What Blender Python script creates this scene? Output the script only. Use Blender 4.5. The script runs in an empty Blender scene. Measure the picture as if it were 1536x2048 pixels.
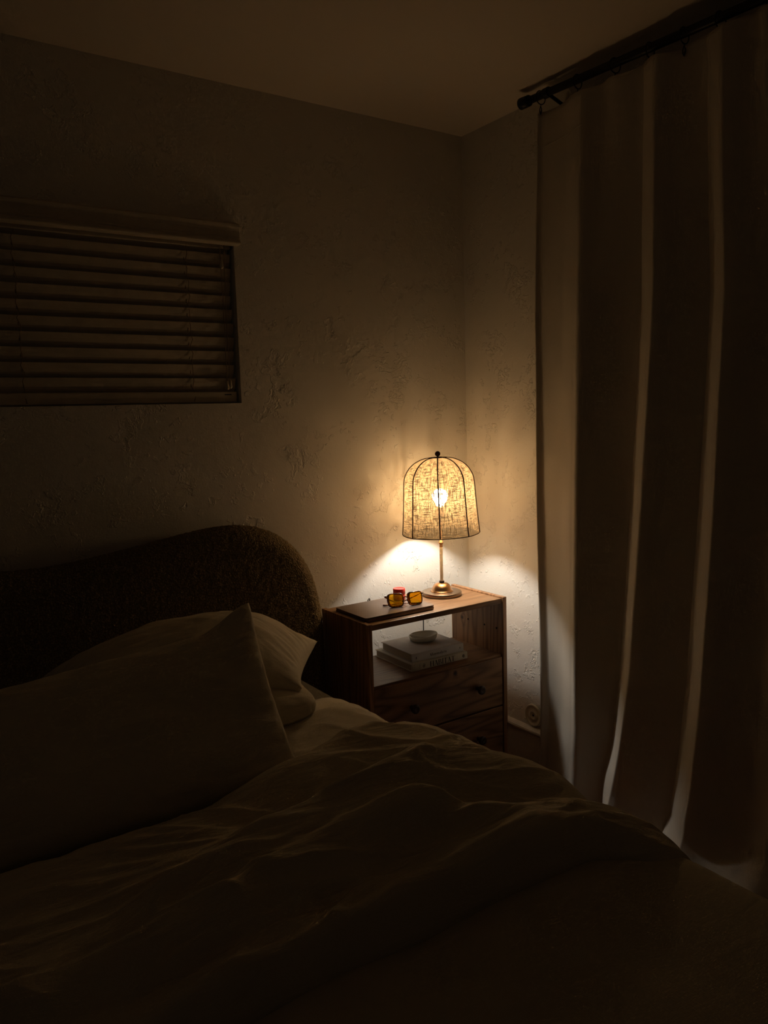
import bpy, bmesh, math, random
from mathutils import Vector, Matrix, noise
random.seed(4)
SC = bpy.context.scene
COL = SC.collection
PI = math.pi

# ---------------------------------------------------------------- camera, world, exposure
cam_data = bpy.data.cameras.new('camera')
cam_data.sensor_fit = 'VERTICAL'
cam_data.sensor_height = 36.0
cam_data.lens = 1561.65 / 2048.0 * 36.0
cam_data.clip_start = 0.02
cam = bpy.data.objects.new('camera', cam_data)
COL.objects.link(cam)
R_ = Vector((0.82699093, -0.56142732, -0.02975497))
U_ = Vector((0.09287017, 0.08421854, 0.99211006))
F_ = Vector((0.55449177, 0.82322937, -0.12178782))
cam.matrix_world = Matrix(((R_.x, U_.x, -F_.x, -2.11515659),
                           (R_.y, U_.y, -F_.y, -2.50864909),
                           (R_.z, U_.z, -F_.z, 1.38272770),
                           (0, 0, 0, 1)))
SC.camera = cam

world = bpy.data.worlds.new('night')
SC.world = world
world.use_nodes = True
world.node_tree.nodes['Background'].inputs[0].default_value = (1.0, 0.80, 0.56, 1)
world.node_tree.nodes['Background'].inputs[1].default_value = 0.0085

SC.view_settings.view_transform = 'Standard'
SC.view_settings.look = 'None'
SC.view_settings.gamma = 1.0
SC.view_settings.use_curve_mapping = False
SC.view_settings.exposure = 0.0
SC.cycles.use_denoising = True
SC.cycles.max_bounces = 7
SC.cycles.diffuse_bounces = 4
SC.cycles.transparent_max_bounces = 12
SC.cycles.sample_clamp_indirect = 4.0
SC.cycles.use_adaptive_sampling = True
SC.cycles.adaptive_threshold = 0.03
SC.cycles.adaptive_min_samples = 16
SC.cycles.use_guiding = False
SC.cycles.caustics_reflective = False

BULB_STRENGTH = 400.0
LAMP_XY = (-0.300, -0.195)
BULB_Z = 1.068


# ---------------------------------------------------------------- helpers
def link(o, parent=None):
    COL.objects.link(o)
    if parent is not None:
        o.parent = parent
    return o


def meta(o, label=None, cat=None, group=None, kind=None):
    if label: o['label'] = label
    if cat: o['category'] = cat
    if group: o['group'] = group
    if kind: o['kind'] = kind
    return o


def empty(name, loc, label, cat, group=None, rot=(0, 0, 0)):
    o = bpy.data.objects.new(name, None)
    o.empty_display_size = 0.05
    o.location = loc
    o.rotation_euler = rot
    link(o)
    return meta(o, label, cat, group)


def mesh_obj(name, bm, mat, parent=None, smooth=False):
    me = bpy.data.meshes.new(name)
    bm.normal_update()
    bm.to_mesh(me)
    bm.free()
    if mat is not None:
        me.materials.append(mat)
    if smooth:
        me.polygons.foreach_set('use_smooth', [True] * len(me.polygons))
    return link(bpy.data.objects.new(name, me), parent)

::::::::

## WHAT TO DO
Find each line holding the string "scene" and copy it out.

## TASK RESPONSE
What Blender Python script creates this scene? Output the script only. Use Blender 4.5. The script runs in an empty Blender scene. Measure the picture as if it were 1536x2048 pixels.
SC = bpy.context.scene